From a business standpoint social media is a helpful tool. Arguably, though, none of it is a real relationship. You don’t sit down for coffee and share intimate details about your life or your business or whatever.

This kind of thing has a lot of soul-mucking power for me, so much so I deleted all social media for a year or more. When I went back to school, one of the requirements was to have a Facebook. Then, I decided to be a writer — forget building a platform without social media. But I remained very disconnected, hardly ever logging on or reading anything. Mostly I just posted. I didn’t want to feel small again.

However, if you’ve tried building a platform, you have to play the game. You have to like stuff and comment on stuff and follow people. So, I played the game, but only a little. Even then, the game is sneaky and mean. You try to minimize your concern over the response garnered by a post, and then BAM. It has the power to bum you out.

Social media seems to have so much muscle… but it’s not anything at all. There’s nothing eternal about it. Because of what I’ve chosen to do professionally, I can’t give in and I can’t shut it out. There has to be a way to engage without coming away being irritated at people for caring more about ice cream than something realWhen it’s abused, Facebook is for relationship what copious amounts of ice cream are for the body: not a lot of damn good. Relationships need space and the freedom to challenge self-made confines. Social media is always a one-way conversation. A transaction.

I don’t know how to have it affect me less. The only thing I know involves clinging to the origin of my true worth. Unfortunately, it is easier to get a quick validation fix using some other means, but it doesn’t last. In a society dominated by false, disconnected relationship we constantly try to fill our sense of validation with things that aren’t able to fill anything except time.

Real, authentic human relationship will validate you, and is driven by a force grater than self. False relationship gives momentary buoyancy followed by a steep drop into a very lonely place. And, with certainty, every relationship will fail you at some point, in some way. Our relationship with Christ is the only Relationship with the ability to infallibly sustain feelings of worth, of purpose and create functional, healthy human relationship. Everything else is brief buoyancy and a sudden drop.

6 responses to “I Didn’t Want to Tell You This…But…

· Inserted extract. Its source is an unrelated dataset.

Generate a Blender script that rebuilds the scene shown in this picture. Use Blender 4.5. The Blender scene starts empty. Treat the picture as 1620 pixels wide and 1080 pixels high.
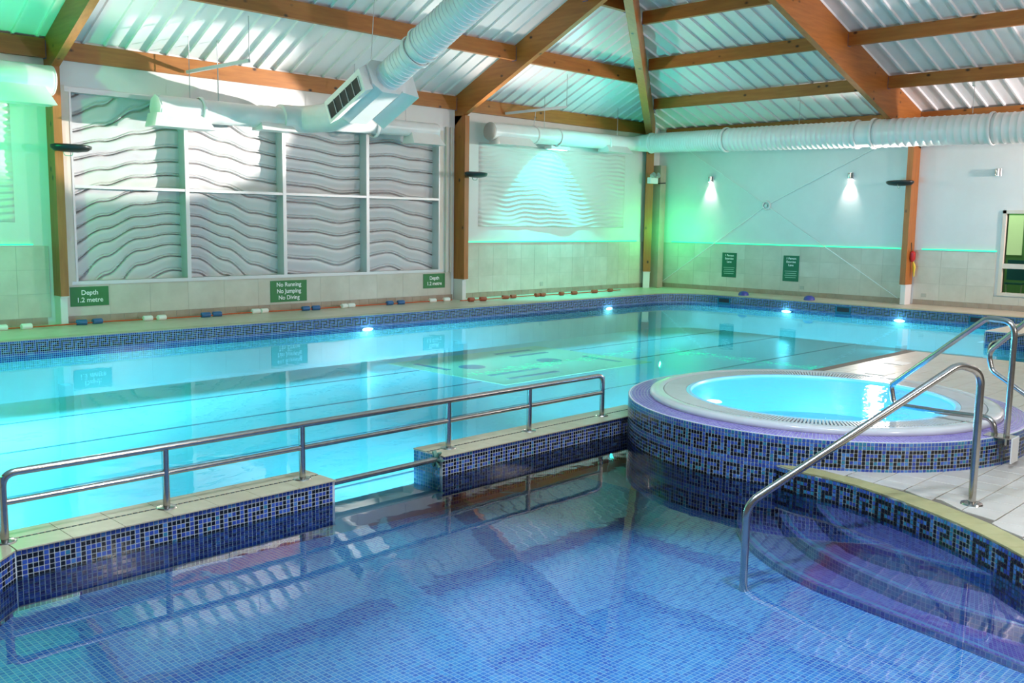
import bpy, math, random
from math import sin, cos, pi, sqrt, atan2, hypot
from mathutils import Vector, Matrix
random.seed(7)
S = bpy.context.scene
COL = S.collection

# ------------------------------------------------------------------ camera
CAM = Vector((-19.2205, -13.8537, 1.5026))
yaw, pitch, roll = .79764, .12430, .01445
F = Vector((sin(yaw)*cos(pitch), cos(yaw)*cos(pitch), -sin(pitch)))
R0 = Vector((cos(yaw), -sin(yaw), 0)); U0 = R0.cross(F)
R = R0*cos(roll)+U0*sin(roll); U = U0*cos(roll)-R0*sin(roll)
cd = bpy.data.cameras.new('camera'); cam = bpy.data.objects.new('camera', cd); COL.objects.link(cam)
mw = Matrix.Identity(4)
for i in range(3):
    mw[i][0], mw[i][1], mw[i][2], mw[i][3] = R[i], U[i], -F[i], CAM[i]
cam.matrix_world = mw
cd.sensor_fit = 'HORIZONTAL'; cd.sensor_width = 36.0; cd.lens = 36.0*1506.1/1620.0
cd.clip_start = .05; cd.clip_end = 200
S.camera = cam

# ------------------------------------------------------------------ world, exposure
W = bpy.data.worlds.new('world'); S.world = W; W.use_nodes = True
bg = W.node_tree.nodes['Background']; bg.inputs[0].default_value = (.97, .92, .88, 1); bg.inputs[1].default_value = .17
S.view_settings.view_transform = 'Standard'; S.view_settings.look = 'None'
S.view_settings.exposure = -0.24; S.view_settings.gamma = 1.0; S.view_settings.use_curve_mapping = False
S.cycles.use_denoising = True
S.cycles.max_bounces = 8; S.cycles.diffuse_bounces = 4; S.cycles.glossy_bounces = 4
S.cycles.transparent_max_bounces = 12; S.cycles.transmission_bounces = 4
S.cycles.caustics_reflective = False; S.cycles.caustics_refractive = False
S.cycles.sample_clamp_indirect = 4.0

def lamp(kind, loc, energy, color=(1, 1, 1), size=.2, target=None, spot=None, blend=.4, shape='DISK', sy=None, spread=180):
    ld = bpy.data.lights.new('lamp_light', kind); o = bpy.data.objects.new('lamp_light', ld); COL.objects.link(o)
    ld.energy = energy; ld.color = color; o.location = loc
    if kind == 'AREA':
        ld.shape = shape; ld.size = size
        if sy: ld.size_y = sy
        ld.spread = math.radians(spread)
    else:
        ld.shadow_soft_size = size
    if spot: ld.spot_size = math.radians(spot); ld.spot_blend = blend
    if target is not None:
        d = Vector(target)-Vector(loc); o.rotation_euler = d.to_track_quat('-Z', 'Y').to_euler()
    return o

GREEN = (.01, 1.0, .24); CYAN = (.0, .85, .70); WARM = (1, .92, .84)
# floodlights on the posts (uplighters) and their fellows on the posts outside the frame
lamp('SPOT', (-.72, -5.95, 2.46), 330, WARM, .08, (-9, -4.5, 4.2), 150, .6)
lamp('SPOT', (-.98, -6.02, 2.50), 18000, (1, .96, .90), .05, (-12.6, 0, 3.15), 13, .25)
lamp('SPOT', (-6.68, -.72, 2.55), 260, WARM, .10, (-5.5, -6, 5.5), 150, .6)
lamp('SPOT', (-14.15, -.72, 2.55), 160, WARM, .10, (-12, -7, 5.5), 150, .6)
lamp('SPOT', (-1.0, -12.3, 2.6), 1350, (1, .86, .84), .12, (-4, -6, 4.6), 150, .6)
lamp('SPOT', (-7, -16.5, 2.6), 1100, (1, .88, .86), .14, (-7.5, -8, 6.2), 120, .7)
lamp('SPOT', (-14.2, -16.5, 2.6), 420, WARM, .14, (-9, -4, 3.0), 150, .6)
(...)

  1. I think Facebook is good if you are trying to build a platform. Needed and valuable. I think there’s definately something to be said for the communication it provides if you need to get the word out about something. I think it’s great that we have the technology to see what ever happened to someone you knew years ago. I think it’s a good mental distraction, but no, it doesn’t provide real friendship. Beyond that, it’s show and tell for adults.